In recent work [16], the thermal characteristics of 1 mm thick monolithic and patterned sintered copper powder wicks were evaluated with and without a functionalized CNT coating. Patterning of the wick structure with a grid of square recesses reaching down to the substrate provided a low resistance vapor exit path to improve performance during vigorous boiling. Growth of a CNT array directly on the substrate in the patterned recesses in the wick structure did not provide any enhancement as they remained flooded during testing. A similar study was then conducted with 200 μm thick sintered powder layers only a few particle layers deep and compatible for use in ultra-thin vapor chambers [26]. The intention was to compare the heat transfer enhancement mechanisms for the different wick layer thicknesses. While patterned samples without CNT coating reduced the dryout heat flux due to capillary fluid starvation over the surface, a CNT array grown in the patterned recesses resulted in active wicking of the fluid and increased the dryout heat flux. However, this study revealed that for 200 μm thick wicks, monolithic samples generally outperformed grid-patterned samples due to the increase in the available liquid feeding area. In all test cases in the above studies [16], [26], CNT-coated wick structures were shown to reduce the superheat at boiling incipience, motivating a detailed study of boiling incipience for CNT-coated monolithic wicks [26]. In this study, a functionalized CNT coating was shown to reduce the mean surface superheat at the boiling incipience point by 5.6 °C compared to monolithic samples.
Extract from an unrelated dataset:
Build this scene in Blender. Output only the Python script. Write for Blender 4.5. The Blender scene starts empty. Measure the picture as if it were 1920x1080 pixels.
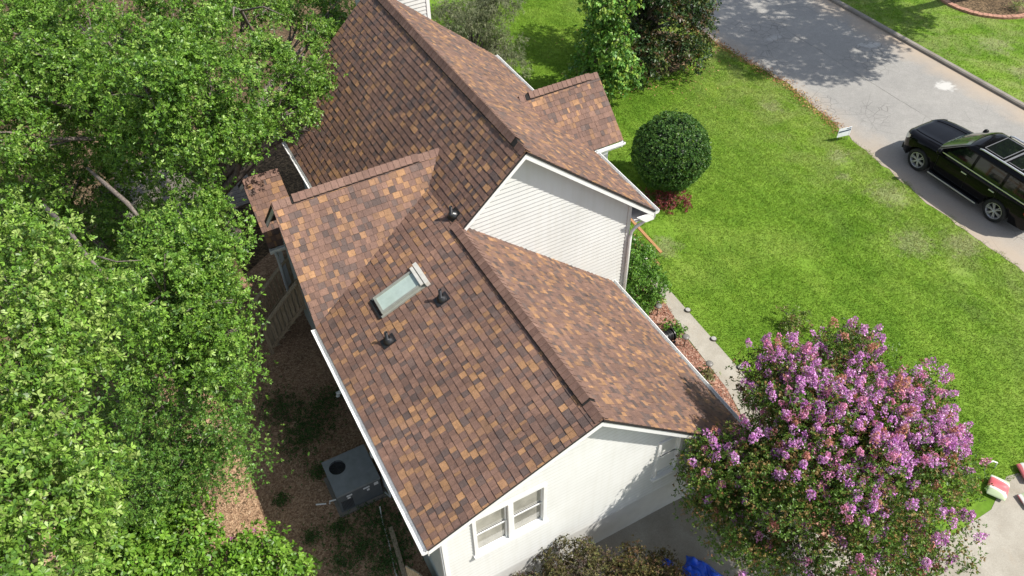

In the present work, we explore means of increasing the dryout heat flux of nanostructured monolithic wicks to accommodate the ever-increasing thermal loads of high-performance power electronics, while preserving the reduction in the boiling incipience superheat achieved in the previous work. We evaluate 200 μm thick nanostructured wicks with different nominal thicknesses of the copper coating deposited on the CNTs, and compare their thermal and surface wetting characteristics with a bare sintered powder sample (without CNTs).